[BEGIN]

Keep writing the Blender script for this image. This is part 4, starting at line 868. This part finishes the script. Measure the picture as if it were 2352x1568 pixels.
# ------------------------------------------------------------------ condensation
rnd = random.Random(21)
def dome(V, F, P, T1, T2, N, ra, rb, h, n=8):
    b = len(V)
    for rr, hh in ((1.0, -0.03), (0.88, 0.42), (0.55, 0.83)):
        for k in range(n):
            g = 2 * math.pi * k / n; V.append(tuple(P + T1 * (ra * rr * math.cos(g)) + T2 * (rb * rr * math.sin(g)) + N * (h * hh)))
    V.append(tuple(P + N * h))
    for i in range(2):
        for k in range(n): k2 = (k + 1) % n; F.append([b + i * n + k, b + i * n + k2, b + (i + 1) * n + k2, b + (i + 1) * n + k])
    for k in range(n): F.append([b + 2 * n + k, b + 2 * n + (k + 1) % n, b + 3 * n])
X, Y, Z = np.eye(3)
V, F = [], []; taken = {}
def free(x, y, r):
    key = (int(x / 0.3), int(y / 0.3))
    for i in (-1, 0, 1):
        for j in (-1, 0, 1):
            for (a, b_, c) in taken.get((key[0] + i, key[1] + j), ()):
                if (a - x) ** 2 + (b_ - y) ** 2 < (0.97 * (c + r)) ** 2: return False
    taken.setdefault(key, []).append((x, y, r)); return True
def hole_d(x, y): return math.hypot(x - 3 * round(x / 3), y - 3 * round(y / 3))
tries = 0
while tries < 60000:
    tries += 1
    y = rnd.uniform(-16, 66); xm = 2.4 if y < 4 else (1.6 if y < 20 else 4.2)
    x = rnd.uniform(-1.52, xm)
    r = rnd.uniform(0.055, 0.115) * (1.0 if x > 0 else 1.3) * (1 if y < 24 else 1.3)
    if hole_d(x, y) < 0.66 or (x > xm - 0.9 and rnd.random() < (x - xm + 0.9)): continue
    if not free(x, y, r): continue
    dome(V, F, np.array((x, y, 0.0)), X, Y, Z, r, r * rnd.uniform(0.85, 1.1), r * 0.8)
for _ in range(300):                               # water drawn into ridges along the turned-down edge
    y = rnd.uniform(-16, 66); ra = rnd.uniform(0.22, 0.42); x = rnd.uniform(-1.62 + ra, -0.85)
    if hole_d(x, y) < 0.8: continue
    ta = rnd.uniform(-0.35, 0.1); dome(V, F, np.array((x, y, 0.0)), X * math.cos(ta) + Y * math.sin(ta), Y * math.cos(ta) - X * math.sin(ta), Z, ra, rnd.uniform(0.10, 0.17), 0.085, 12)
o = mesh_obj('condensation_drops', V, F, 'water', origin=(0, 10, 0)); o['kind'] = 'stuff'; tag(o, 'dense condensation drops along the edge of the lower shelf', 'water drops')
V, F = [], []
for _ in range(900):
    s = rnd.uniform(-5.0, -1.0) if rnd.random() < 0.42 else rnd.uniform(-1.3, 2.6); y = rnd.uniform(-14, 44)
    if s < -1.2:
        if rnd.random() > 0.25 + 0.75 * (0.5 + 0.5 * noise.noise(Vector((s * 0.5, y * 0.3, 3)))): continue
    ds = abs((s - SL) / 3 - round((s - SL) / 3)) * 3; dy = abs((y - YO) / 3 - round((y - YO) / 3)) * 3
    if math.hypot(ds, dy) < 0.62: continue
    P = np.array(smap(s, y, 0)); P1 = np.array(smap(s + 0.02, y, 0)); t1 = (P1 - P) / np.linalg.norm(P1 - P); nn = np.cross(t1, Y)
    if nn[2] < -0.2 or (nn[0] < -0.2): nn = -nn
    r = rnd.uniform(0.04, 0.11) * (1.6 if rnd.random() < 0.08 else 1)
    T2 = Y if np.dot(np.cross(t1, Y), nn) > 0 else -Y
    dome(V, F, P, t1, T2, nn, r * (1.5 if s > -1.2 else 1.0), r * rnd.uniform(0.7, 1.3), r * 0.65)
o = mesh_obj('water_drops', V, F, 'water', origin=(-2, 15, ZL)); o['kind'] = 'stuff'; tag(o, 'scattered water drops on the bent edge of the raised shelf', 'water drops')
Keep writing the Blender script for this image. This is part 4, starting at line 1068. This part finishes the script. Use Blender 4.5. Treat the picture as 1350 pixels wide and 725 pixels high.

[END]

* STATED GOAL
Pull out every line above that holds the word "this".

* ANSWER IN FULL
Keep writing the Blender script for this image. This is part 4, starting at line 868. This part finishes the script. Measure the picture as if it were 2352x1568 pixels.
Keep writing the Blender script for this image. This is part 4, starting at line 1068. This part finishes the script. Use Blender 4.5. Treat the picture as 1350 pixels wide and 725 pixels high.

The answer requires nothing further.